Restate the whole listing exactly.

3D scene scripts
[BEGIN]

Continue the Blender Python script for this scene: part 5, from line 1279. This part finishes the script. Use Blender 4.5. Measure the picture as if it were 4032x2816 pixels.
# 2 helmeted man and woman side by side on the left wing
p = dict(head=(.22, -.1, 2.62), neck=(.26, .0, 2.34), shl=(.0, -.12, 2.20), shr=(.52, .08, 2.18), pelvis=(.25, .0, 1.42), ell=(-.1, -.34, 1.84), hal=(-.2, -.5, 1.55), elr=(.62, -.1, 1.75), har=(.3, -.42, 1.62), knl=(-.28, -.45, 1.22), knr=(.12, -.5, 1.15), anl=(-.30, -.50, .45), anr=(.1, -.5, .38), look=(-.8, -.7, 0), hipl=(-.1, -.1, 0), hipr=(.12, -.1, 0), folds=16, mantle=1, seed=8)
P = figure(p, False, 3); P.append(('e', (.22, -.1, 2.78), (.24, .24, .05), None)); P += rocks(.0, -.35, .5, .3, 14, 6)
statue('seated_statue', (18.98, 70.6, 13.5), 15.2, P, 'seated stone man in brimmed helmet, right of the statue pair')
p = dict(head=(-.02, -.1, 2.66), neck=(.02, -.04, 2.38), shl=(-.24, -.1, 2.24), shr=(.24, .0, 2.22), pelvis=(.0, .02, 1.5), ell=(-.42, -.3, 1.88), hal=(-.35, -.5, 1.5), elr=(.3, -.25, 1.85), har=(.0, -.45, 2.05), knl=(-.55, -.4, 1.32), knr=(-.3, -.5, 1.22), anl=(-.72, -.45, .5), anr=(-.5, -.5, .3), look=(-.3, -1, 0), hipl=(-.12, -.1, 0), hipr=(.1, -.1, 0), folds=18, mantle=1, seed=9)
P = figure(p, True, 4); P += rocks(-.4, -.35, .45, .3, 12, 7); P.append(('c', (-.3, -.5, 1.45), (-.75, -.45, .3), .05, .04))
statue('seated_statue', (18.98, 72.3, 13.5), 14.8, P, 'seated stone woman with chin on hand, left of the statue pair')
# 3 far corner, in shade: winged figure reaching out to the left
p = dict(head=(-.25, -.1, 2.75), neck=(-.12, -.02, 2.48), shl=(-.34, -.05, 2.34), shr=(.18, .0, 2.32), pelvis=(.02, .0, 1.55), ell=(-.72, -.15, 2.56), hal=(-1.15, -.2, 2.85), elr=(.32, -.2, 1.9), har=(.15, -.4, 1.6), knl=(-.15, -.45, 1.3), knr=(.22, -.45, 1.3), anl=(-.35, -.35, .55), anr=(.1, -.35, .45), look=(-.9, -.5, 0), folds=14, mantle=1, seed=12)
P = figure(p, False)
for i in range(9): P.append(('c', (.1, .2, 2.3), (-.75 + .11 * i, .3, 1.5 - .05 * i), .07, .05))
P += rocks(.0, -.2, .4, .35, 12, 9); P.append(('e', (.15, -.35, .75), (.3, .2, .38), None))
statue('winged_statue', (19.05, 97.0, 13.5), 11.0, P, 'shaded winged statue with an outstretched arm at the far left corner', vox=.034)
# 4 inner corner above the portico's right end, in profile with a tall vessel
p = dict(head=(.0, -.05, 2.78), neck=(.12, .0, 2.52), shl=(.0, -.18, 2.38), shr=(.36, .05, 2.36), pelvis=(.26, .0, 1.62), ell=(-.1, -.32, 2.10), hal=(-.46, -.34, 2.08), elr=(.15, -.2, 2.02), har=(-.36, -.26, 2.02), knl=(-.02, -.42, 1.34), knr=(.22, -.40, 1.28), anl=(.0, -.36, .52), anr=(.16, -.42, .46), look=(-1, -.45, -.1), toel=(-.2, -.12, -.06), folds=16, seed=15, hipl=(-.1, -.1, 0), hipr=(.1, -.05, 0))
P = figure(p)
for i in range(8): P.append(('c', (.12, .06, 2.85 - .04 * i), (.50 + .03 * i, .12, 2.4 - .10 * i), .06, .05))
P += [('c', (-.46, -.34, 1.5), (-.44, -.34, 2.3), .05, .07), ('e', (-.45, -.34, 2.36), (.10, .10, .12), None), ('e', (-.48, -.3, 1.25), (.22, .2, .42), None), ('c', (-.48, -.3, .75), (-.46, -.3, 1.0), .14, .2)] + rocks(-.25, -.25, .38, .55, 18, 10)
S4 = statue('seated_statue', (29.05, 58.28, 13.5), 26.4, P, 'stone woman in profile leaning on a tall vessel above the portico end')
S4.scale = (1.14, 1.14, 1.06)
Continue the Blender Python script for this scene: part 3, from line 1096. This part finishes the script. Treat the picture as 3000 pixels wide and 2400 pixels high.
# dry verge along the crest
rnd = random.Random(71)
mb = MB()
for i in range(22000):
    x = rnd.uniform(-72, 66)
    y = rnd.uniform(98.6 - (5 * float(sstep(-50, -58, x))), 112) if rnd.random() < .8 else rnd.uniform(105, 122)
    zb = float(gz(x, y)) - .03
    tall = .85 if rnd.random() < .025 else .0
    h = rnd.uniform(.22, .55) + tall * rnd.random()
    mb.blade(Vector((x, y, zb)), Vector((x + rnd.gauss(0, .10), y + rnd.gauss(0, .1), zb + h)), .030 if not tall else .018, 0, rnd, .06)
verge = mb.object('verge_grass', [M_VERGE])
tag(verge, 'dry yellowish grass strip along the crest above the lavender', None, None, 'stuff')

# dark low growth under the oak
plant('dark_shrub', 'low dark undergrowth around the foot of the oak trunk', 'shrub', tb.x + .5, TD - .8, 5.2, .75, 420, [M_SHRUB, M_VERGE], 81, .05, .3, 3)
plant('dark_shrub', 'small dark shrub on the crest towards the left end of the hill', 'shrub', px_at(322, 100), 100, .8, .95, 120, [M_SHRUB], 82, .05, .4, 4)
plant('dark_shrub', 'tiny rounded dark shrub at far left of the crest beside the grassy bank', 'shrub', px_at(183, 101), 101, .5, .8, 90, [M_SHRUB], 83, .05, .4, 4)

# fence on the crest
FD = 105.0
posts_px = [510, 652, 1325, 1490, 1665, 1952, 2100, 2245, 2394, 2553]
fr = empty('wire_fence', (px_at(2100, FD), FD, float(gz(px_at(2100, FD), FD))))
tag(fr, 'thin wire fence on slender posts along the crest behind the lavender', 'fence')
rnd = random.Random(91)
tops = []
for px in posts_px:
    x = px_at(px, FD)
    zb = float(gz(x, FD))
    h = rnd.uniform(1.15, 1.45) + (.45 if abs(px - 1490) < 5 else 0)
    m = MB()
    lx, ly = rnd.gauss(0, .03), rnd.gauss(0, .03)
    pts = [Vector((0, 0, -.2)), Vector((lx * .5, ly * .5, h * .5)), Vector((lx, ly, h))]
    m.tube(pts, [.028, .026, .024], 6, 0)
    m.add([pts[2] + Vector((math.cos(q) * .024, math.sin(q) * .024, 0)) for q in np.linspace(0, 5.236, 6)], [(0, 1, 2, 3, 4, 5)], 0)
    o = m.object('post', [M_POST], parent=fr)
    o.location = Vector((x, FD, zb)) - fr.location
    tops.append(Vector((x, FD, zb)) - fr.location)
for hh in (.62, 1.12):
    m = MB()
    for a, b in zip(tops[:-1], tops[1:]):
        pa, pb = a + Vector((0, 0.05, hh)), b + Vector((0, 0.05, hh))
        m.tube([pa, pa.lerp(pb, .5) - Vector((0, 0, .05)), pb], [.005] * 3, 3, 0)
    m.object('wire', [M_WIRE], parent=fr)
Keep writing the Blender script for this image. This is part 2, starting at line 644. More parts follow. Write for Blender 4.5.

[END]

▸ EXERCISE ANSWER
Continue the Blender Python script for this scene: part 5, from line 1279. This part finishes the script. Use Blender 4.5. Measure the picture as if it were 4032x2816 pixels.
# 2 helmeted man and woman side by side on the left wing
p = dict(head=(.22, -.1, 2.62), neck=(.26, .0, 2.34), shl=(.0, -.12, 2.20), shr=(.52, .08, 2.18), pelvis=(.25, .0, 1.42), ell=(-.1, -.34, 1.84), hal=(-.2, -.5, 1.55), elr=(.62, -.1, 1.75), har=(.3, -.42, 1.62), knl=(-.28, -.45, 1.22), knr=(.12, -.5, 1.15), anl=(-.30, -.50, .45), anr=(.1, -.5, .38), look=(-.8, -.7, 0), hipl=(-.1, -.1, 0), hipr=(.12, -.1, 0), folds=16, mantle=1, seed=8)
P = figure(p, False, 3); P.append(('e', (.22, -.1, 2.78), (.24, .24, .05), None)); P += rocks(.0, -.35, .5, .3, 14, 6)
statue('seated_statue', (18.98, 70.6, 13.5), 15.2, P, 'seated stone man in brimmed helmet, right of the statue pair')
p = dict(head=(-.02, -.1, 2.66), neck=(.02, -.04, 2.38), shl=(-.24, -.1, 2.24), shr=(.24, .0, 2.22), pelvis=(.0, .02, 1.5), ell=(-.42, -.3, 1.88), hal=(-.35, -.5, 1.5), elr=(.3, -.25, 1.85), har=(.0, -.45, 2.05), knl=(-.55, -.4, 1.32), knr=(-.3, -.5, 1.22), anl=(-.72, -.45, .5), anr=(-.5, -.5, .3), look=(-.3, -1, 0), hipl=(-.12, -.1, 0), hipr=(.1, -.1, 0), folds=18, mantle=1, seed=9)
P = figure(p, True, 4); P += rocks(-.4, -.35, .45, .3, 12, 7); P.append(('c', (-.3, -.5, 1.45), (-.75, -.45, .3), .05, .04))
statue('seated_statue', (18.98, 72.3, 13.5), 14.8, P, 'seated stone woman with chin on hand, left of the statue pair')
# 3 far corner, in shade: winged figure reaching out to the left
p = dict(head=(-.25, -.1, 2.75), neck=(-.12, -.02, 2.48), shl=(-.34, -.05, 2.34), shr=(.18, .0, 2.32), pelvis=(.02, .0, 1.55), ell=(-.72, -.15, 2.56), hal=(-1.15, -.2, 2.85), elr=(.32, -.2, 1.9), har=(.15, -.4, 1.6), knl=(-.15, -.45, 1.3), knr=(.22, -.45, 1.3), anl=(-.35, -.35, .55), anr=(.1, -.35, .45), look=(-.9, -.5, 0), folds=14, mantle=1, seed=12)
P = figure(p, False)
for i in range(9): P.append(('c', (.1, .2, 2.3), (-.75 + .11 * i, .3, 1.5 - .05 * i), .07, .05))
P += rocks(.0, -.2, .4, .35, 12, 9); P.append(('e', (.15, -.35, .75), (.3, .2, .38), None))
statue('winged_statue', (19.05, 97.0, 13.5), 11.0, P, 'shaded winged statue with an outstretched arm at the far left corner', vox=.034)
# 4 inner corner above the portico's right end, in profile with a tall vessel
p = dict(head=(.0, -.05, 2.78), neck=(.12, .0, 2.52), shl=(.0, -.18, 2.38), shr=(.36, .05, 2.36), pelvis=(.26, .0, 1.62), ell=(-.1, -.32, 2.10), hal=(-.46, -.34, 2.08), elr=(.15, -.2, 2.02), har=(-.36, -.26, 2.02), knl=(-.02, -.42, 1.34), knr=(.22, -.40, 1.28), anl=(.0, -.36, .52), anr=(.16, -.42, .46), look=(-1, -.45, -.1), toel=(-.2, -.12, -.06), folds=16, seed=15, hipl=(-.1, -.1, 0), hipr=(.1, -.05, 0))
P = figure(p)
for i in range(8): P.append(('c', (.12, .06, 2.85 - .04 * i), (.50 + .03 * i, .12, 2.4 - .10 * i), .06, .05))
P += [('c', (-.46, -.34, 1.5), (-.44, -.34, 2.3), .05, .07), ('e', (-.45, -.34, 2.36), (.10, .10, .12), None), ('e', (-.48, -.3, 1.25), (.22, .2, .42), None), ('c', (-.48, -.3, .75), (-.46, -.3, 1.0), .14, .2)] + rocks(-.25, -.25, .38, .55, 18, 10)
S4 = statue('seated_statue', (29.05, 58.28, 13.5), 26.4, P, 'stone woman in profile leaning on a tall vessel above the portico end')
S4.scale = (1.14, 1.14, 1.06)
Continue the Blender Python script for this scene: part 3, from line 1096. This part finishes the script. Treat the picture as 3000 pixels wide and 2400 pixels high.
# dry verge along the crest
rnd = random.Random(71)
mb = MB()
for i in range(22000):
    x = rnd.uniform(-72, 66)
    y = rnd.uniform(98.6 - (5 * float(sstep(-50, -58, x))), 112) if rnd.random() < .8 else rnd.uniform(105, 122)
    zb = float(gz(x, y)) - .03
    tall = .85 if rnd.random() < .025 else .0
    h = rnd.uniform(.22, .55) + tall * rnd.random()
    mb.blade(Vector((x, y, zb)), Vector((x + rnd.gauss(0, .10), y + rnd.gauss(0, .1), zb + h)), .030 if not tall else .018, 0, rnd, .06)
verge = mb.object('verge_grass', [M_VERGE])
tag(verge, 'dry yellowish grass strip along the crest above the lavender', None, None, 'stuff')

# dark low growth under the oak
plant('dark_shrub', 'low dark undergrowth around the foot of the oak trunk', 'shrub', tb.x + .5, TD - .8, 5.2, .75, 420, [M_SHRUB, M_VERGE], 81, .05, .3, 3)
plant('dark_shrub', 'small dark shrub on the crest towards the left end of the hill', 'shrub', px_at(322, 100), 100, .8, .95, 120, [M_SHRUB], 82, .05, .4, 4)
plant('dark_shrub', 'tiny rounded dark shrub at far left of the crest beside the grassy bank', 'shrub', px_at(183, 101), 101, .5, .8, 90, [M_SHRUB], 83, .05, .4, 4)

# fence on the crest
FD = 105.0
posts_px = [510, 652, 1325, 1490, 1665, 1952, 2100, 2245, 2394, 2553]
fr = empty('wire_fence', (px_at(2100, FD), FD, float(gz(px_at(2100, FD), FD))))
tag(fr, 'thin wire fence on slender posts along the crest behind the lavender', 'fence')
rnd = random.Random(91)
tops = []
for px in posts_px:
    x = px_at(px, FD)
    zb = float(gz(x, FD))
    h = rnd.uniform(1.15, 1.45) + (.45 if abs(px - 1490) < 5 else 0)
    m = MB()
    lx, ly = rnd.gauss(0, .03), rnd.gauss(0, .03)
    pts = [Vector((0, 0, -.2)), Vector((lx * .5, ly * .5, h * .5)), Vector((lx, ly, h))]
    m.tube(pts, [.028, .026, .024], 6, 0)
    m.add([pts[2] + Vector((math.cos(q) * .024, math.sin(q) * .024, 0)) for q in np.linspace(0, 5.236, 6)], [(0, 1, 2, 3, 4, 5)], 0)
    o = m.object('post', [M_POST], parent=fr)
    o.location = Vector((x, FD, zb)) - fr.location
    tops.append(Vector((x, FD, zb)) - fr.location)
for hh in (.62, 1.12):
    m = MB()
    for a, b in zip(tops[:-1], tops[1:]):
        pa, pb = a + Vector((0, 0.05, hh)), b + Vector((0, 0.05, hh))
        m.tube([pa, pa.lerp(pb, .5) - Vector((0, 0, .05)), pb], [.005] * 3, 3, 0)
    m.object('wire', [M_WIRE], parent=fr)
Keep writing the Blender script for this image. This is part 2, starting at line 644. More parts follow. Write for Blender 4.5.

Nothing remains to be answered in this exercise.